Ich habe oben der Geschichte von Damaskus erwähnt. Diese findet hier noch immer viel Besprechung, namentlich bildet sie einen stehenden Artikel im »Univers«, dem Organ der ultramontanen Priesterpartei. Eine geraume Zeit hindurch hat dieses Journal alle Tage einen Brief aus dem Orient mitgeteilt. Da nur alle acht Tage das Dampfboot aus der Levante anlangt, so sind wir hier um so mehr an ein Wunder zu glauben geneigt, als wir ohnehin durch die Damaszener Vorgänge in die Mirakelzeit des Mittelalters zurückversetzt sind. Ist es doch schon ein Wunder, daß die aus der Luft gegriffenen Nachrichten des »Univers« in Frankreich einigen Anklang finden! Ja, es ist nicht zu leugnen, ein großer Teil der Franzosen ist nicht abgeneigt, dem blutigen Unglimpf Glauben zu schenken, und die obskursten Erfindungen der Pfaffenlist stoßen hier auf sehr lauen Widerspruch. Verwundert fragen wir uns: Ist das Frankreich, die Heimat der Aufklärung, das Land, wo Voltaire gelacht und Rousseau geweint hat? Sind das die Franzosen, die einst der Göttin der Vernunft in Notre-Dame huldigten, allen Priestertrug abgeschworen und sich als die Nationalfeinde des Fanatismus in der ganzen Welt proklamierten? Wir wollen ihnen nicht unrecht tun: eben weil ein blinder Zorn gegen allen Aberglauben sie noch beseelt, eben weil sie, alte Kinder des achtzehnten Jahrhunderts, allen Religionen die infamsten Untaten zutrauen, hielten sie auch die Bekenner des Judentums fähig, dergleichen begangen zu haben, und ihre leichtsinnigen Ansichten über die Damaszener Vorgänge sind nicht aus Fanatismus gegen die Juden, sondern aus Haß gegen den Fanatismus selbst hervorgegangen. – Daß über jene Vorgänge keine so bornierten Meinungen in Deutschland aufkommen konnten, zeugt nur von unsrer größeren Gelahrtheit; geschichtliche Kenntnisse sind so sehr im deutschen Volke verbreitet, daß selbst der grimmigste Groll nicht mehr zu den alten Blutmärchen greifen darf.

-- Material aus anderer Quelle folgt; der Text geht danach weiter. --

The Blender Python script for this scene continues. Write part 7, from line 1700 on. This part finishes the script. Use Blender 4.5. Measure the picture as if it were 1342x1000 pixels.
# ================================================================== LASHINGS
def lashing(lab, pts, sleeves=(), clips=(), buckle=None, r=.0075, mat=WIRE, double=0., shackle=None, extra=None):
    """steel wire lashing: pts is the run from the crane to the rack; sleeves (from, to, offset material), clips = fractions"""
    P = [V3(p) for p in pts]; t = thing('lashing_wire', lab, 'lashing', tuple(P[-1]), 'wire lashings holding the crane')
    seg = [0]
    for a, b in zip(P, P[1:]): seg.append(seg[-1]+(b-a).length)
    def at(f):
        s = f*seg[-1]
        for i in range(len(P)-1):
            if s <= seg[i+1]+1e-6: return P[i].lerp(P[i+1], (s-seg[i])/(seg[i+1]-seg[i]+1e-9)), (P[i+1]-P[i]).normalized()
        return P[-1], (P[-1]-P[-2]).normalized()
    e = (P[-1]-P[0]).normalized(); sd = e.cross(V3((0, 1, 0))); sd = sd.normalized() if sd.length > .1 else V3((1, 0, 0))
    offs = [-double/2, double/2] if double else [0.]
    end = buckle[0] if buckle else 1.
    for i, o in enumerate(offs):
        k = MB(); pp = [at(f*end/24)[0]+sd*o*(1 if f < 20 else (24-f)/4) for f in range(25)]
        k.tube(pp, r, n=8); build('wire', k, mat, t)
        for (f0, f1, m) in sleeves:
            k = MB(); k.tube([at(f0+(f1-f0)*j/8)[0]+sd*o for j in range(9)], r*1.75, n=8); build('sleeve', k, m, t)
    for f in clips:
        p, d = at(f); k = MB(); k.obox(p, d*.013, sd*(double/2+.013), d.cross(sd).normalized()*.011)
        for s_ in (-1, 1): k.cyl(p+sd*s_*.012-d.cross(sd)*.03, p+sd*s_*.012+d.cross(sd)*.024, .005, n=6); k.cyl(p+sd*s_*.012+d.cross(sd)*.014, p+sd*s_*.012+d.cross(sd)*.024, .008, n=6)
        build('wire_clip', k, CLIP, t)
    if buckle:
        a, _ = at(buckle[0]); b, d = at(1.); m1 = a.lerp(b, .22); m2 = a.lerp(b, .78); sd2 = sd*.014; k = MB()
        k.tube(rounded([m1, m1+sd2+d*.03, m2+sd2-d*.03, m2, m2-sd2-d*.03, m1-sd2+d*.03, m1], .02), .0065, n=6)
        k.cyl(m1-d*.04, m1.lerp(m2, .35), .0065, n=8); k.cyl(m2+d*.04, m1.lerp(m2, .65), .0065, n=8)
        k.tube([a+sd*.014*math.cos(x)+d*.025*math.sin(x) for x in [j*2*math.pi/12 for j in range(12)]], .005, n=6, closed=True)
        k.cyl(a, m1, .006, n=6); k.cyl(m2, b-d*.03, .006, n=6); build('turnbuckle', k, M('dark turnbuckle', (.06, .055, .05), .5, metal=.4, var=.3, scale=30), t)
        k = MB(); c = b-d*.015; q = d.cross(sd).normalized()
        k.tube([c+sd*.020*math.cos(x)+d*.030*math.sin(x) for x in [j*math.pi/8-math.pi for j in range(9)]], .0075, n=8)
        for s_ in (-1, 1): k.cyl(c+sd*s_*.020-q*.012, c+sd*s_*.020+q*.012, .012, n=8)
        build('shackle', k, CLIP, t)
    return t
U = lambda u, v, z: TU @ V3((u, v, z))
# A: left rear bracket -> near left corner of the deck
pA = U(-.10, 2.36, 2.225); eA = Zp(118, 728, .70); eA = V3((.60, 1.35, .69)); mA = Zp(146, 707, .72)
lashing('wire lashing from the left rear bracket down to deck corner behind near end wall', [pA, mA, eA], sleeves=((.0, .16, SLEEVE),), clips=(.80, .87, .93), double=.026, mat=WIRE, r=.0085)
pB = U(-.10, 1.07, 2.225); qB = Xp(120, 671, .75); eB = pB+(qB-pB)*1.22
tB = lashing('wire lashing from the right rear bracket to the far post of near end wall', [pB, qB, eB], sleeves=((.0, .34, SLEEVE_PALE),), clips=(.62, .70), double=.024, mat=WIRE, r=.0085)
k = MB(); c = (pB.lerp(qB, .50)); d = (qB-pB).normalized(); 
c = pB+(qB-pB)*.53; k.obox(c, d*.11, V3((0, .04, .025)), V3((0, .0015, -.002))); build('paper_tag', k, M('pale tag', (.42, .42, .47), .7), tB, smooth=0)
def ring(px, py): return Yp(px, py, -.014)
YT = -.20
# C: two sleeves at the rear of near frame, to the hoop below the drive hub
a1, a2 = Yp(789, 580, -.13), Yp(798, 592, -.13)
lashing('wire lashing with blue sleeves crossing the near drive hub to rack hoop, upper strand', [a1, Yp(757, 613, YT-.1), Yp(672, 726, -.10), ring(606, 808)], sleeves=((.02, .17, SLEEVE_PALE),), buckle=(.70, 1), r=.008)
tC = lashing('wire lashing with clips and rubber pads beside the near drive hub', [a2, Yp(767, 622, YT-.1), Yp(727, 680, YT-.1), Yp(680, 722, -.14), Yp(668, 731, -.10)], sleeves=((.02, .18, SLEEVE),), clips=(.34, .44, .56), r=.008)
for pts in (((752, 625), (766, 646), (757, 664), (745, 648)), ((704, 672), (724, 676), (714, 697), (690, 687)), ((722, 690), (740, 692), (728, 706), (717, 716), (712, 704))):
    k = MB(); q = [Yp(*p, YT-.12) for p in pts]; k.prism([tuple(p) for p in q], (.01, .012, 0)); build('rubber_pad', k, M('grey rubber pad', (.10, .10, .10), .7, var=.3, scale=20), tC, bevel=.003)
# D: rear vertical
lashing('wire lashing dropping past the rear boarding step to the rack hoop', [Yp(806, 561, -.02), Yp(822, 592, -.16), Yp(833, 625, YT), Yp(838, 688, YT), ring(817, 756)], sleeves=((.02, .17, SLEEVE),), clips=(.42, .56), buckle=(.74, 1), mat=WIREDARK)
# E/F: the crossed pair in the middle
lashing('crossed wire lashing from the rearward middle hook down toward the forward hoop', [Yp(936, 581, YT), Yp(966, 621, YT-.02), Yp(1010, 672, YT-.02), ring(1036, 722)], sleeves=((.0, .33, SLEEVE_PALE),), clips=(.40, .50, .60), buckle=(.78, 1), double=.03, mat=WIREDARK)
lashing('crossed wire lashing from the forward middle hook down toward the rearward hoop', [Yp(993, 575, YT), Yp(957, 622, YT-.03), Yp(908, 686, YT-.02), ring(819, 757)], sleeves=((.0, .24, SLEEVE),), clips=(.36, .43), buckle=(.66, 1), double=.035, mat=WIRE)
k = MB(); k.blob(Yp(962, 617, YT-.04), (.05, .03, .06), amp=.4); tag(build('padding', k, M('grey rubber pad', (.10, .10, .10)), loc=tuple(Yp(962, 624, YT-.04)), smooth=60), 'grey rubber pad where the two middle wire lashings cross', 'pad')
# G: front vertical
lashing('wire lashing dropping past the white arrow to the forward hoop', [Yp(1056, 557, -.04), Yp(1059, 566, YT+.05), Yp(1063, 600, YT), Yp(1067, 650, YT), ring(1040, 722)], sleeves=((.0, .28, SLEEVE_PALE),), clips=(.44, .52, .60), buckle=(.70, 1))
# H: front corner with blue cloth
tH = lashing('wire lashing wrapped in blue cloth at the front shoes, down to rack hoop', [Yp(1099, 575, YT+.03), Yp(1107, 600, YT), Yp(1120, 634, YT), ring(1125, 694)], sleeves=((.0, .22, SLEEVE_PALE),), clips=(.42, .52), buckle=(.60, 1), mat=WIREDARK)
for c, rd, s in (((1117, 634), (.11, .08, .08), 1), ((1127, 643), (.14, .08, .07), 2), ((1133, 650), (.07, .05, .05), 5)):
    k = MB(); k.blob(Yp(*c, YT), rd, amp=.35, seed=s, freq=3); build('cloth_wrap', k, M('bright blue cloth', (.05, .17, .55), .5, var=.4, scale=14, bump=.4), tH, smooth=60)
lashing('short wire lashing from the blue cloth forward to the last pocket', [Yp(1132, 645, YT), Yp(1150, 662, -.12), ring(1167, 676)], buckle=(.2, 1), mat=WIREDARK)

Wie sonderbar die Leichtgläubigkeit bei dem gemeinen Volk in Frankreich mit der größten Skepsis verbunden ist, bemerkte ich vor einigen Abenden auf der Place de la Bourse, wo ein Kerl mit einem großen Fernrohr sich postiert hatte und für zwei Sous den Mond zeigte. Er erzählte dabei den umstehenden Gaffern, wie groß dieser Mond sei, so viele tausend Quadratmeilen, wie es Berge darauf gebe und Flüsse, wie er so viele tausend Meilen von der Erde entfernt sei und dergleichen merkwürdige Dinge mehr, die einen alten Portier, der mit seiner Gattin vorbeiging, unwiderstehlich anreizten, zwei Sous auszugeben, um den Mond zu betrachten. Seine teure Ehehälfte jedoch widersetzte sich mit rationalistischem Eifer und riet ihm, seine zwei Sous lieber für Tabak auszugeben: das sei alles Aberglaube, was man von dem Mond erzähle, von seinen Bergen und Flüssen und seiner unmenschlichen Größe, das habe man erfunden, um den Leuten das Geld aus der Tasche zu locken.